Removing last will break my library.
#[macro_export]
macro_rules! list {
() => {
None
};
[ $x:expr, $( $y:expr ),* ] => {
{
let mut first = cons($x, &None);
let mut last = &mut first;
$(
let yet_another = cons($y, &None);
if let Some(ref mut last_inner) = last {
let last_mut = Rc::get_mut(last_inner).unwrap();
last_mut.cdr = yet_another;
last = &mut last_mut.cdr;
}
)*
first
}
}
}
This macro works as I expected because it can pass these tests.
#[test]
fn dolist() {
let mut v = vec![];
dolist!((i &cons(10, &list![20, 30, 40])) {
v.push(i.car);
});
assert_eq!(v, vec![10, 20, 30, 40]);
}
#[test]
fn turn_list_to_vec() {
assert_eq!(list_to_vec(&list![1, 2, 3]), vec![1, 2, 3]);
}
#[test]
fn count_elements() {
assert_eq!(list_len(&list![10, 20, 30]), 3);
}
However I got the warning “value assigned to last is never read.”
How can I avoid this warning?
P.S. Full code
If you put an underscore as the first character in the variable name, that tells the compiler that the variable may go unused and you’re okay with that.
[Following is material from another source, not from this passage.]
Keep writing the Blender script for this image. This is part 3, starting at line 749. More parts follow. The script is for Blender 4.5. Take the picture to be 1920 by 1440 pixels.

E.g.
let mut _last = &mut first;
The issue is related to the binding being reassigned then never used. It’s happening because they’re using code generation where the final loop doesn’t need to assign. (but previous loops use the assignment at the loop start. Just throwing all that in a function and adding the warning suppression fixes it.
edit: I’m wrong, using an underscore works
https://play.rust-lang.org/?version=stable&mode=debug&edition=2021&gist=2ccac2a848523cb995b6c0efd92c569c
That’s a neat trick!
I knew it worked for params, but never thought to use it for variables.